The northern lights, known scientifically as the aurora borealis, are one of nature's most spectacular displays. Shimmering curtains of green, pink, and violet light ripple across the night sky in the far north, with a matching display, the aurora australis, gracing the far south.
Auroras are created by the Sun. Our star constantly streams out charged particles, and when these reach Earth they are funneled by the planet's magnetic field toward the polar regions. There they collide with gas atoms high in the atmosphere, and those collisions release energy as light, in much the same way that electricity makes a neon sign glow.

Because the charged particles follow Earth's magnetic field lines down toward the poles, auroras form in oval shaped bands around the magnetic north and south. Seen from space, these glowing rings encircle the top and bottom of the planet, brightening and shifting as the stream of particles from the Sun rises and falls.

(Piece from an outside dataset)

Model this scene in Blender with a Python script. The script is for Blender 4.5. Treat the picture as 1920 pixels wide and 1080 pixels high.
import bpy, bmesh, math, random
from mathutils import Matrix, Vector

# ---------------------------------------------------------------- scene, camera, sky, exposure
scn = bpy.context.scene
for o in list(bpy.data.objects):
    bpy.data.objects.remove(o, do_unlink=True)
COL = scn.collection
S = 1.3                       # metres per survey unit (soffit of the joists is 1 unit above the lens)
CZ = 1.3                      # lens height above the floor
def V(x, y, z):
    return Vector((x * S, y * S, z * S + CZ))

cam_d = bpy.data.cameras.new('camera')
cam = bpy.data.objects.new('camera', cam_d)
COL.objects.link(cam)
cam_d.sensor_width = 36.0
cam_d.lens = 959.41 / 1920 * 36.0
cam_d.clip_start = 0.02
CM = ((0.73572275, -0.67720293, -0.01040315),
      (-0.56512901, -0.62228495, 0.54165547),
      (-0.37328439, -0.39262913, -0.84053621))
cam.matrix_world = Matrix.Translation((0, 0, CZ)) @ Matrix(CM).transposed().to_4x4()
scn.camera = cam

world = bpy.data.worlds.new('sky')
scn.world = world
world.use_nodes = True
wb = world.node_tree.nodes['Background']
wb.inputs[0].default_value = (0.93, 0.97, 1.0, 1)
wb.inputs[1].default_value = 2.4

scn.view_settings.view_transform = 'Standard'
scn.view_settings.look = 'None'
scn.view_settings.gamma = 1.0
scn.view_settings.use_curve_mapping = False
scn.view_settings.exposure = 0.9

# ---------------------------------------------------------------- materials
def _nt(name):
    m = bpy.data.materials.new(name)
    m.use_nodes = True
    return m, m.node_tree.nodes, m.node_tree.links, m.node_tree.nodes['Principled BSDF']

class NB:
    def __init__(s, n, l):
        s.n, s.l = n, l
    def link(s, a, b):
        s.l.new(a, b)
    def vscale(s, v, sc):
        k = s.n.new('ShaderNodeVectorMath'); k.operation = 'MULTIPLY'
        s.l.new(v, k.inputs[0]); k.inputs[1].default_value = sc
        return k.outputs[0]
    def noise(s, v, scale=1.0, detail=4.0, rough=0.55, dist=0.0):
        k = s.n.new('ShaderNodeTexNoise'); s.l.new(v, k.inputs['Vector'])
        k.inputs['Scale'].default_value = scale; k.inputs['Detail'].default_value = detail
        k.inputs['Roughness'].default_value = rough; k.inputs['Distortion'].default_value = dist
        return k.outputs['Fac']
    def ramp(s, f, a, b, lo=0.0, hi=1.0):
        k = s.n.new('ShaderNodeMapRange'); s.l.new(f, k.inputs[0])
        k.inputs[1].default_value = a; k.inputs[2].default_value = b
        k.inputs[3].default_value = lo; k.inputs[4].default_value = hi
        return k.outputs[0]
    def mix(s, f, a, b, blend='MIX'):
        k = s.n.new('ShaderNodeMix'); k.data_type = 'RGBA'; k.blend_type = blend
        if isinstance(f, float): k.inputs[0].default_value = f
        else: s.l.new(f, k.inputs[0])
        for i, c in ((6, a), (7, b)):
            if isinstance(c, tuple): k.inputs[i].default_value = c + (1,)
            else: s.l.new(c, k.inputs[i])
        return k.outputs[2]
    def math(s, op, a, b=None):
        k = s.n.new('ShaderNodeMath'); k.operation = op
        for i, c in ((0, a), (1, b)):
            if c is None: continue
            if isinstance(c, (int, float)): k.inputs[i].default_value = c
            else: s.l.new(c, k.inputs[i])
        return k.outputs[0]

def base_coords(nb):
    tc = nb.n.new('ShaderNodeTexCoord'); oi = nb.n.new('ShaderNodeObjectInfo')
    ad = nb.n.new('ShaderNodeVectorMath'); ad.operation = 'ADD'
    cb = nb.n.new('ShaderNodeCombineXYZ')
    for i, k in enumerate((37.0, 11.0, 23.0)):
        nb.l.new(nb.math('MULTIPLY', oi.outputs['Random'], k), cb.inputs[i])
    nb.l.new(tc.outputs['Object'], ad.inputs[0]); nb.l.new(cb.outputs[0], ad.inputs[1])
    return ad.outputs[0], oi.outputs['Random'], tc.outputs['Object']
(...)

The color of an aurora depends on which gas is struck and at what altitude. Oxygen produces the familiar green glow, and at greater heights a rarer, deep red. Nitrogen adds blues and purples to the display.

The most vivid auroras follow powerful bursts of activity on the Sun, which is why they grow more frequent and intense during the peak of the Sun's roughly eleven year cycle of activity. A single large solar storm can supercharge the lights and push them far beyond their usual range.

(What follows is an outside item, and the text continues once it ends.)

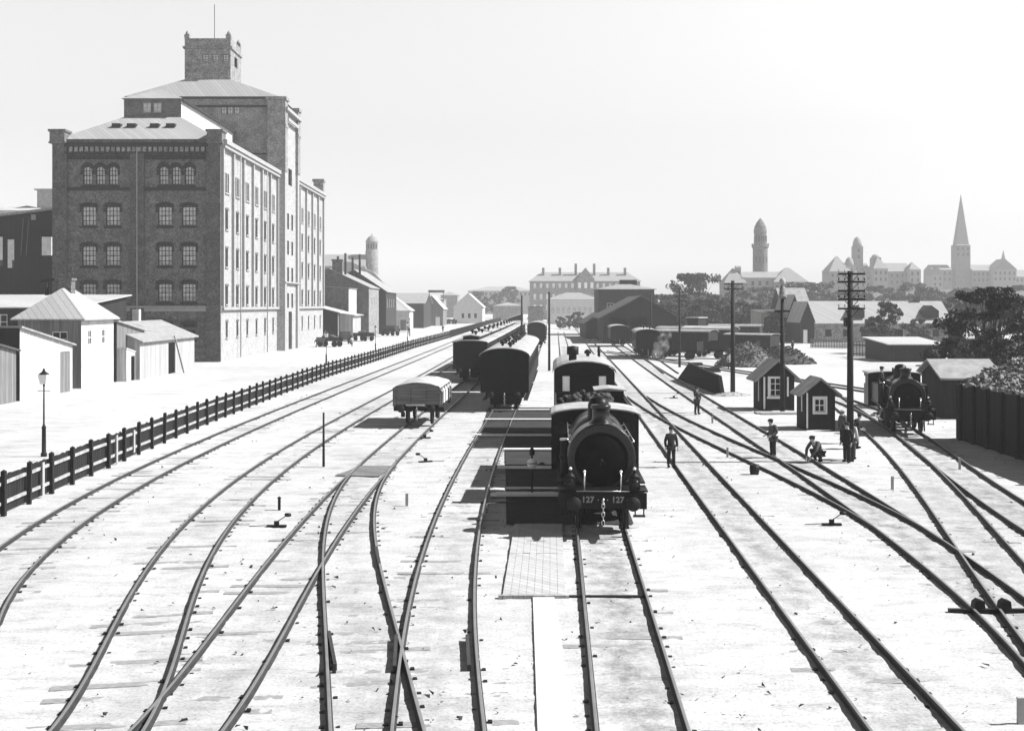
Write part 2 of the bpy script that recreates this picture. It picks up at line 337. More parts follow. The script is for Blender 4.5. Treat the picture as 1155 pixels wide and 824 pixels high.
U = {'front': (1, 0), 'right': (0, 1), 'back': (-1, 0), 'left': (0, -1)}
def house(name, label, cat, x0, x1, y0, y1, eave, ridge, kind='gable_y', wall='boards_mid', roof='roof_pale', rz=0, wins=(), over=.35, base=0,
          group=None, loc=None, rth=.12, wallmats=None, doors=()):
    """wins: (side, s0, z0, w, h, nx, nz[, frame, glass]); kinds: gable_x/gable_y (ridge direction), hip, mono_x+/-, mono_y+/-, flat.
       coordinates are local; the Empty stands at the middle of the front (or at loc)"""
    cx, cy = (x0 + x1) / 2, y0
    t = thing(name, label, cat, (cx, cy, base) if loc is None else loc, rz, group)
    x0 -= cx; x1 -= cx; y1 -= cy; y0 = 0
    O = {'front': (x0, y0), 'right': (x1, y0), 'back': (x1, y1), 'left': (x0, y1)}; L = {'front': x1 - x0, 'back': x1 - x0, 'left': y1 - y0, 'right': y1 - y0}
    hs = lambda side, s: eave
    if kind == 'mono_y-': hy = {0: eave, 1: ridge}          # low at the front
    ops = {k: [] for k in O}
    for wn in wins: ops[wn[0]].append((wn[1], wn[1] + wn[3], wn[2], wn[2] + wn[4]))
    for dn in doors: ops[dn[0]].append((dn[1], dn[1] + dn[2], 0.0, dn[3]))
    lowz = min(eave, ridge)
    for side in ('front', 'right', 'back', 'left'):
        mb = MB(); facade(mb, O[side], U[side], L[side], 0, lowz if kind.startswith('mono') else eave, ops[side], .2)
        o = O[side]; u = U[side]; Q = lambda s, z: (o[0] + u[0] * s, o[1] + u[1] * s, z); W_ = L[side]
        if kind == 'gable_y' and side in ('front', 'back'): mb.add([Q(0, eave), Q(W_, eave), Q(W_ / 2, ridge)], [(0, 1, 2)])
        if kind == 'gable_x' and side in ('left', 'right'): mb.add([Q(0, eave), Q(W_, eave), Q(W_ / 2, ridge)], [(0, 1, 2)])
        if kind.startswith('mono'):
            def top(s):
                x, y = o[0] + u[0] * s, o[1] + u[1] * s; k = ((x - x0) / (x1 - x0)) if '_x' in kind else ((y - y0) / (y1 - y0))
                if kind.endswith('-'): k = 1 - k
                return eave + (ridge - eave) * k
            a, b = top(0), top(W_)
            if a > lowz + .01 or b > lowz + .01:
                pts = [Q(0, lowz), Q(W_, lowz)] + ([Q(W_, b)] if b > lowz + .01 else []) + ([Q(0, a)] if a > lowz + .01 else [])
                mb.add(pts, [tuple(range(len(pts)))])
        wm = wall if not wallmats else wallmats.get(side, wall)
        mb.build('wall', wm, t, flip=False)
    for wn in wins:
        fm, gm = (wn[7], wn[8]) if len(wn) > 7 else ('white', 'glass')
        window(t, O[wn[0]], U[wn[0]], wn[1] + wn[3] / 2, wn[2], wn[3], wn[4], wn[5], wn[6], fm, gm, depth=.08)
    for dn in doors:
        d = MB(); d.box(-dn[2] / 2, dn[2] / 2, 0, .06, 0.01, dn[3]); n = (U[dn[0]][1], -U[dn[0]][0]); s = dn[1] + dn[2] / 2; o = O[dn[0]]; u = U[dn[0]]
        d.build('door', dn[4] if len(dn) > 4 else 'boards_dark', t, (o[0] + u[0] * s - n[0] * .1, o[1] + u[1] * s - n[1] * .1, 0), math.atan2(u[1], u[0]))
    r = MB(); h = rth; v = over
    if kind == 'gable_y':
        m_ = (x0 + x1) / 2; k = (ridge - eave) / ((x1 - x0) / 2); e = eave - k * v
        r.prism([(x0 - v, e), (m_, ridge), (x1 + v, e), (x1 + v, e + h), (m_, ridge + h), (x0 - v, e + h)], y0 - v, y1 + v, 'y')
    elif kind == 'gable_x':
        m_ = (y0 + y1) / 2; k = (ridge - eave) / ((y1 - y0) / 2); e = eave - k * v
        r.prism([(y0 - v, e), (m_, ridge), (y1 + v, e), (y1 + v, e + h), (m_, ridge + h), (y0 - v, e + h)], x0 - v, x1 + v, 'x')
    elif kind == 'hip':
        W_, D_ = x1 - x0, y1 - y0; m = min(W_, D_) / 2
        a = (x0 - v, y0 - v); b = (x1 + v, y0 - v); c = (x1 + v, y1 + v); d = (x0 - v, y1 + v)
        p, q = ((x0 + m, (y0 + y1) / 2), (x1 - m, (y0 + y1) / 2)) if W_ > D_ else (((x0 + x1) / 2, y0 + m), ((x0 + x1) / 2, y1 - m))
        vs_ = [(*a, eave), (*b, eave), (*c, eave), (*d, eave), (*p, ridge), (*q, ridge)]
        top_ = [(x, y, z + h) for x, y, z in vs_]
        fs = [(0, 1, 5, 4), (1, 2, 5), (2, 3, 4, 5), (3, 0, 4)] if W_ > D_ else [(0, 1, 4), (1, 2, 5, 4), (2, 3, 5), (3, 0, 4, 5)]
        r.add(top_, fs); r.add([(*a, eave), (*b, eave), (*c, eave), (*d, eave), (*a, eave + h), (*b, eave + h), (*c, eave + h), (*d, eave + h)],
                               [(3, 2, 1, 0), (0, 1, 5, 4), (1, 2, 6, 5), (2, 3, 7, 6), (3, 0, 4, 7)])
    elif kind.startswith('mono'):
        s = '_x' in kind; lo, hi = (x0, x1) if s else (y0, y1); a, b = (eave, ridge) if kind.endswith('+') else (ridge, eave); k = (b - a) / (hi - lo)
        r.prism([(lo - v, a - k * v), (hi + v, b + k * v), (hi + v, b + k * v + h), (lo - v, a - k * v + h)], (y0 if s else x0) - v, (y1 if s else x1) + v, 'y' if s else 'x')
    else: r.box(x0 - v, x1 + v, y0 - v, y1 + v, eave, eave + h)
    r.build('roof', roof, t)
    return t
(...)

The lights are best seen near the Arctic Circle, in places such as Iceland, northern Scandinavia, Canada, and Alaska, on clear, dark winter nights well away from city lights. During especially strong solar storms, they can occasionally be seen much farther from the poles than usual.

For centuries, people across the northern world explained the lights with myth and legend, seeing in them spirits, omens, or the glow of distant fires. Only in modern times did science reveal their true cause in the interaction of the Sun and the Earth's magnetic field. Understanding them has taken nothing away from their power to inspire wonder.